======== Supplied information ========
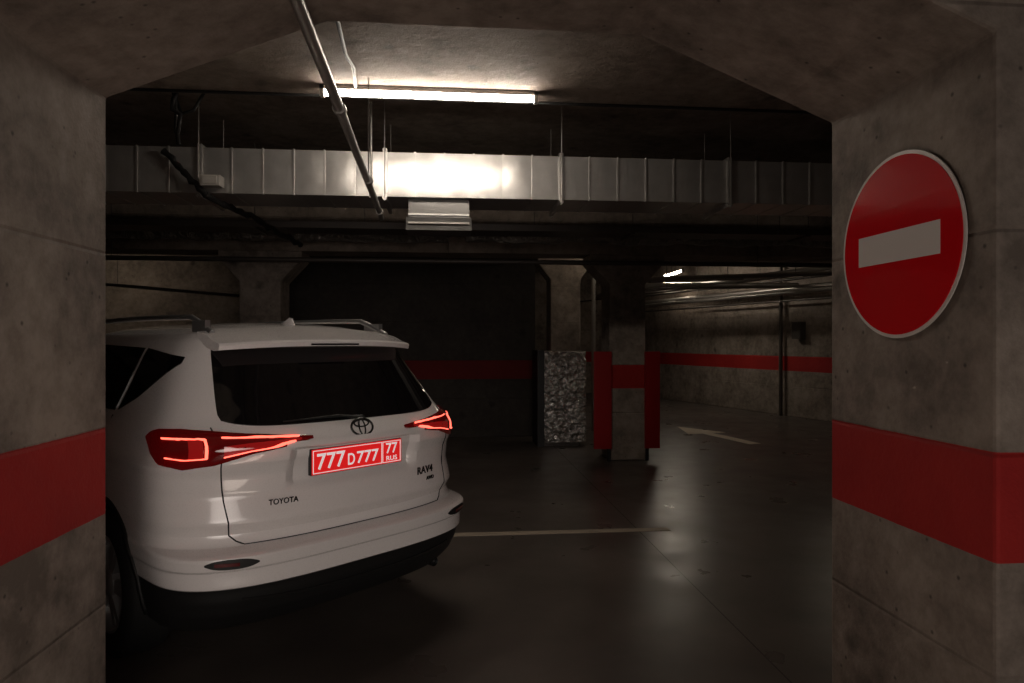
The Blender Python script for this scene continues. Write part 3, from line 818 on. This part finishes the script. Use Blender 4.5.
prof = [(0.70, 0.0), (0.71, 0.018), (0.725, 0.040), (0.745, 0.045), (0.79, 0.028), (0.84, 0.012), (0.87, 0.0)]
for (yy, zz) in prof:
    w = 0.018
    V += [(-w, yy, 1.634), (-0.004, yy, 1.638+zz), (0.004, yy, 1.638+zz), (w, yy, 1.634)]
for i in range(len(prof)-1):
    for j in range(3): F.append((i*4+j, i*4+j+1, i*4+5+j, i*4+4+j))
F.append((0, 1, 2, 3)); F.append((24, 27, 26, 25))
mb.add(V, F); obj('antenna_fin', mb, M['paint'], parent=car, smooth='angle')
mb = MB()
mb.tube([surf(0.03, 1.172)+Vector((0, -0.016, 0.0)), surf(-0.10, 1.190)+Vector((0, -0.018, 0.0)), surf(-0.30, 1.185)+Vector((0, -0.012, 0))], [0.009, 0.006, 0.004], 8)
mb.tube([surf(0.02, 1.182)+Vector((0, -0.010, 0)), surf(-0.18, 1.186)+Vector((0, -0.010, 0)), surf(-0.38, 1.182)+Vector((0, -0.008, 0))], 0.004, 6)
mb.tube([surf(0.03, 1.172)+Vector((0, 0.01, 0)), surf(0.03, 1.172)+Vector((0, -0.02, 0))], 0.012, 12)
obj('rear_wiper', mb, M['bplast'], parent=car, smooth='angle', label='black rear wiper')
def f(u, v):
    k = 2*u-1; return surf(k*0.60, lerp(0.400, 0.414, v)+0.03*abs(k)**2)
patch('skid_plate', f, 30, 3, 0.006, M['dchrome'], label='satin grey bumper strip')
mb = MB(); mb.tube([(0.58, 0.5, 0.30), (0.58, 0.19, 0.30)], 0.026, 18, cap=False); mb.tube([(0.58, 0.5, 0.30), (0.58, 0.21, 0.30)], 0.022, 18)
obj('exhaust_tip', mb, M['dchrome'], parent=car, smooth='angle')
PY = surf(0, 0.985).y - 0.020
mb = MB(); mb.box(-0.264, 0.264, -0.006, 0.020, -0.061, 0.061)
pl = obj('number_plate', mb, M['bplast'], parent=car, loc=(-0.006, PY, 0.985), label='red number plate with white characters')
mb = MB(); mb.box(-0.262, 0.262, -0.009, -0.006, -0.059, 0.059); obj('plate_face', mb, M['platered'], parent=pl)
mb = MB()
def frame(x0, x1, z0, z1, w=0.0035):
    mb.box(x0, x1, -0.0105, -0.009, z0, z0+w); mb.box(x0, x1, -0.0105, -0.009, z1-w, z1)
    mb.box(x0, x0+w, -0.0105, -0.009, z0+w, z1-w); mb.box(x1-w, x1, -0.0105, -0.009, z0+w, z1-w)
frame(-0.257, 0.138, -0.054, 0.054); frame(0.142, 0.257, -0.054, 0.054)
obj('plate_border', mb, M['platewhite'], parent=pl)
R90 = (math.pi/2, 0, 0)
text_obj('plate_lettering', '777', 0.155, 0.076, M['platewhite'], 0.001, pl, (-0.158, -0.0092, 0), R90, 0.014)
text_obj('plate_lettering', 'D', 0.040, 0.056, M['platewhite'], 0.001, pl, (-0.045, -0.0092, -0.008), R90, 0.014)
text_obj('plate_lettering', '777', 0.130, 0.060, M['platewhite'], 0.001, pl, (0.052, -0.0092, -0.006), R90, 0.014)
text_obj('plate_lettering', '77', 0.072, 0.054, M['platewhite'], 0.001, pl, (0.20, -0.0092, 0.018), R90, 0.014)
text_obj('plate_lettering', 'RUS', 0.068, 0.024, M['platewhite'], 0.001, pl, (0.20, -0.0092, -0.033), R90, 0.01)
mb = MB()
def ell(cx, cz, a, b_, r):
    mb.tube([(cx+a*math.cos(t), 0, cz+b_*math.sin(t)) for t in np.linspace(0, 2*math.pi, 41)[:-1]], r, 8, closed=True)
ell(0, 0, 0.062, 0.042, 0.0055); ell(0, -0.001, 0.017, 0.040, 0.004); ell(0, 0.019, 0.042, 0.017, 0.004)
ey = surf(0, 1.123).y-0.008
em = obj('emblem', mb, M['dchrome'], parent=car, smooth=True, loc=(0, ey, 1.130), rot=(math.radians(-20), 0, 0), label='chrome three-oval emblem')
def badge(s, sx, z, w, h, mat, dx=0):
    p = surf(sx, z); q = surf(sx+0.02, z); q0 = surf(sx-0.02, z)
    yaw = math.atan2(q.y-q0.y, q.x-q0.x)
    nn = Vector((math.sin(yaw), -math.cos(yaw), 0))
    text_obj('badge', s, w, h, mat, 0.004, car, p+nn*0.006, (math.pi/2, 0, yaw), 0.014)
badge('TOYOTA', -0.40, 0.83, 0.135, 0.026, M['dchrome'])
badge('RAV4', 0.45, 0.852, 0.135, 0.040, M['dchrome'])
badge('AWD', 0.48, 0.806, 0.07, 0.020, M['dchrome'])

# ------------------------------------------------------------------ world and camera
w = bpy.data.worlds.new('World'); scene.world = w; w.use_nodes = True
bg = w.node_tree.nodes['Background']; bg.inputs[0].default_value = (1.0, 0.84, 0.72, 1); bg.inputs[1].default_value = 0.012
cam = bpy.data.cameras.new('camera'); co = bpy.data.objects.new('camera', cam); COL.objects.link(co)
co.location = (0, 0, H); co.rotation_euler = (math.pi/2, 0, -TH)
cam.sensor_width = 36; cam.lens = 24.01; cam.clip_start = 0.05
scene.camera = co
scene.view_settings.view_transform = 'Standard'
========
Problem to work on –
Pick out every line above that contains the word "bplast" and copy it.

Response –
obj('rear_wiper', mb, M['bplast'], parent=car, smooth='angle', label='black rear wiper')
pl = obj('number_plate', mb, M['bplast'], parent=car, loc=(-0.006, PY, 0.985), label='red number plate with white characters')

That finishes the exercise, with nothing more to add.